You may have heard that the concept of bringing various pets aboard flights for emotional support has gotten a little out of control lately, prompting some airlines like American and Delta to crack down recently.

It's becoming more and more difficult to bring that beloved peacock, snake, sugar glider or goat into economy class. 

Not so for your miniature horse, however.

JetBlue has just joined American Airlines, United and other carriers that specifically allow the boarding of trained miniature horses, which you may be surprised to learn can be quite cuddly and comforting.

More importantly, they can also be housebroken.

We're not talking about ponies here like you might see a small child riding. Miniature horses are very mini, indeed. In fact, the Guide Horse Foundation, which provides trained miniature horses for the blind, requires the animals stand no more than 26 inches high at the back of their shoulder blades.

The U.S. Department of Justice Disability Rights Section has also recognized Miniature Horses. As of 2011, here's the official word on where the hooved helpers fit in under the Americans with Disabilities Act regulations:

"Entities covered by the ADA must modify their policies to permit miniature horses where reasonable. The regulations set out four assessment factors to assist entities in determining whether miniature horses can be accommodated in their facility. The assessment factors are (1) whether the miniature horse is housebroken; (2) whether the miniature horse is under the owner's control; (3) whether the facility can accommodate the miniature horse's type, size, and weight; and (4) whether the miniature horse's presence will not compromise legitimate safety requirements necessary for safe operation of the facility."

Notably, the same regulations to do not recognize cats as service animals. Just trained mini horses and dogs.

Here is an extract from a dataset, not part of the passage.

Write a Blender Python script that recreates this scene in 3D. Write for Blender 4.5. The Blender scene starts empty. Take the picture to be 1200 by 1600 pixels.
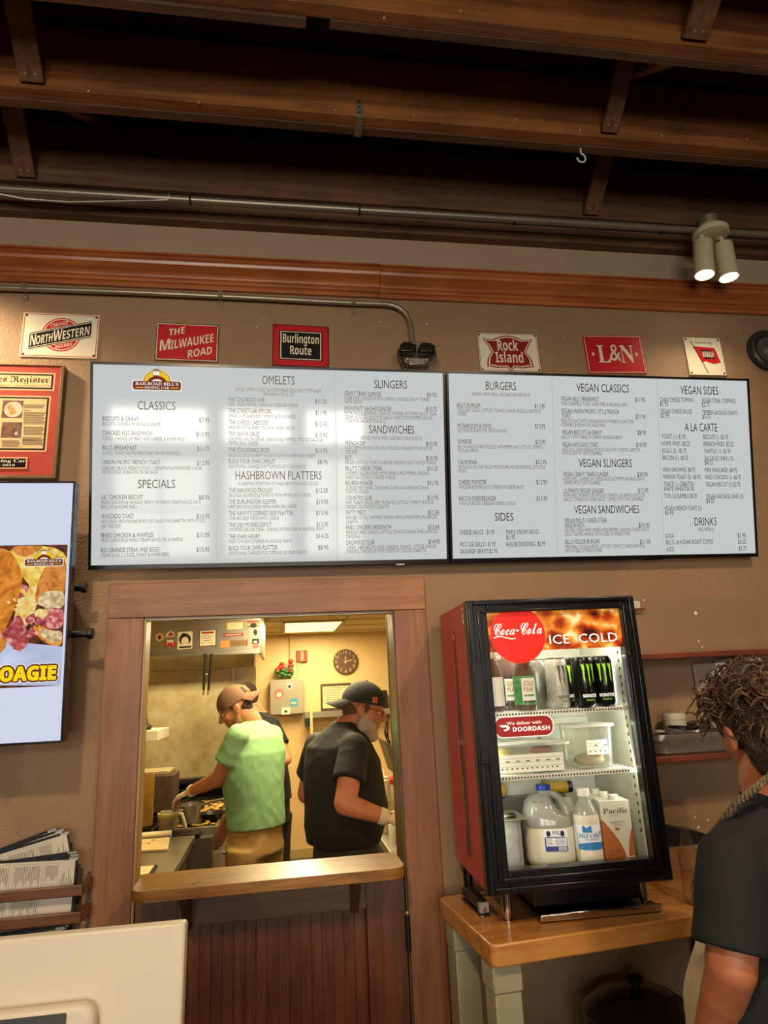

So the federal government is very much behind the idea of tiny horses as helping animals. However, there's more to consider because another law, the Air Carrier Access Act, allows airlines pretty broad latitude in which animals it can allow or prevent from boarding.

According to the U.S. Department of Transportation, airlines may exclude animals that:

  • Are too large or heavy to be accommodated in the cabin;
  • Pose a direct threat to the health or safety of others;
  • Cause a significant disruption of cabin service; or
  • Are prohibited from entering a foreign country.

The DOT also specifically notes that "Airlines are never required to accept snakes, reptiles, ferrets, rodents, sugar gliders, and spiders."

So if you need an emotional support animal, your best bet may actually be a miniature horse, which is arguably less likely to be disruptive than a dog. But let's be honest, if any horse or dog is well behaved, it's likely to be an awesome animal.

My two cents on the whole thing: if it's possible at all for you to fly without a support animal, you should ditch your furry friend, as it's estimated that 15 percent of the population is allergic to cats and dogs. That means the odds that someone on your flight is going to be disrupted by an animal's presence is highly likely.

Nonetheless, JetBlue will begin officially allowing dogs, cats and miniature horses in its cabins as emotional support animals beginning July 1. The airline requires passengers to give it 48 hours advance notice and provide documentation from both a doctor prescribing the animal and a veterinarian vouching for the animal's "fitness to fly."

No matter what you do, flying is likely to be a zoo.